Criaram-se mil instituições que se apresentam como defensoras dos cidadãos, e quando se precisa delas nenhuma funciona. E o que os donos dos poderes da República fazem diante deste quadro? Compram aviões de cinquenta milhões de dólares para viajarem pelo mundo; se propõem a comprar os mais sofisticados aviões de guerra, para fazer guerra contra quem? querem ser representantes do povo trabalhador, mas se hospedam exclusivamente em hotéis de cinco estrelas; viajam em jatinhos alugados...

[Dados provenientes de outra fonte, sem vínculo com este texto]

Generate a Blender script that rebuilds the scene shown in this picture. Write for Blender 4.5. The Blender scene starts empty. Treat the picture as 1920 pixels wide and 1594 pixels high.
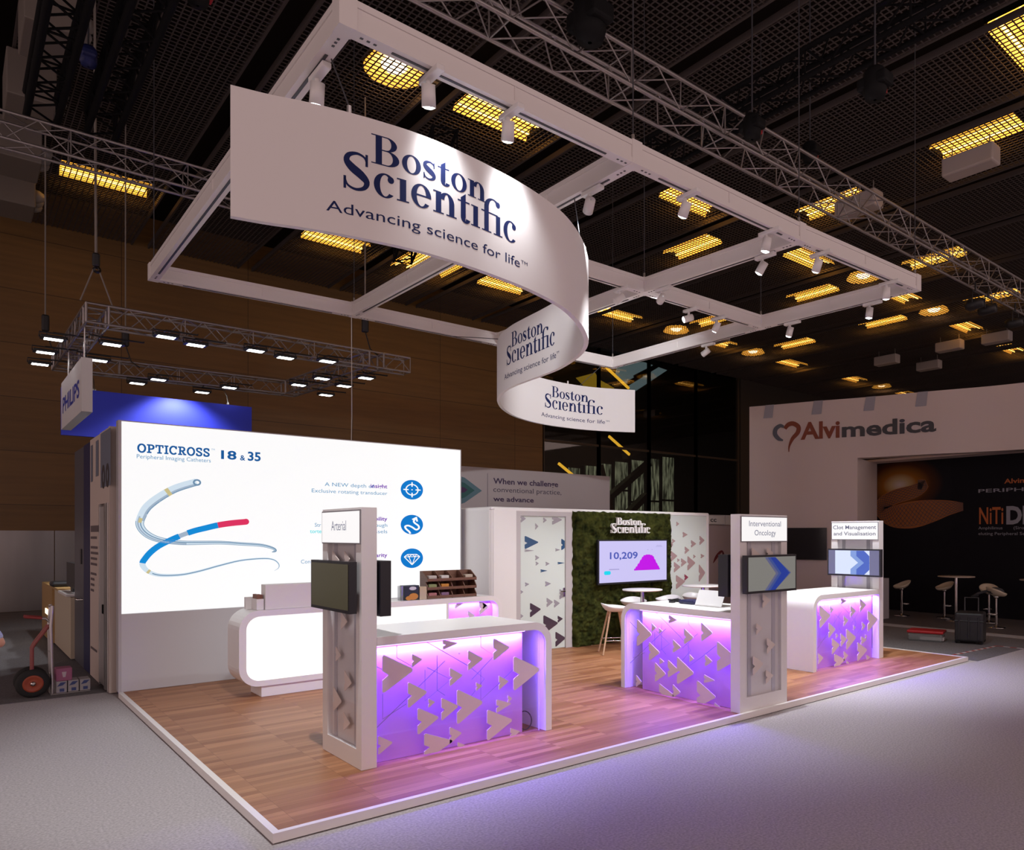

E onde estão as iniciativas para uma distribuição de renda justa , adquirida pelo trabalho digno com salários justos, e não por esmolas? Onde estão os projetos de desfavelização do Brasil?
Diante desta situação, cada vez mais brasileiros entram na marginalidade. E não são apenas os narcotraficantes. São os funcionários públicos, que manipulam licitações; os empresários que não pagam justamente seus trabalhadores, e sonegam impostos; que financiam campanhas políticas, comprando assim os políticos para defenderem seus interesses.
O adeus a uma situação geralmente prepara outra. Na história temos diversos exemplos neste sentido. Quando cortaram a cabeça de Luís XVI, os revolucionários da França prepararam o chão para o surgimento do Imperador Napoleão; o assassinato do Tzar e da Tzarina pelos soviets preparou a vinda de Stalin.
Se o adeus ao pai, ao mestre, ao rei, ao presidente não for cuidadoso e equilibrado, este adeus pode preparar o surgimento de mestres, reis e situações piores do que aquelas das quais nos despedimos. Por isto todo adeus deve ser também um adeus aos deuses do poder.
E “deuses” políticos são ideologias equivocadas, ações de poder inadequadas; valores e desvalores. Diante disto, estamos convidados a dar um adeus a Lula, o que significa entregá-lo nas “mãos de Deus”.
E que a sua herança, a “Era Lula”, não nos deixe uma “herança maldita”, incapaz de superar tragédias como a do Rio de Janeiro.
Inácio Strieder é Professor de Filosofia - Recife- PE.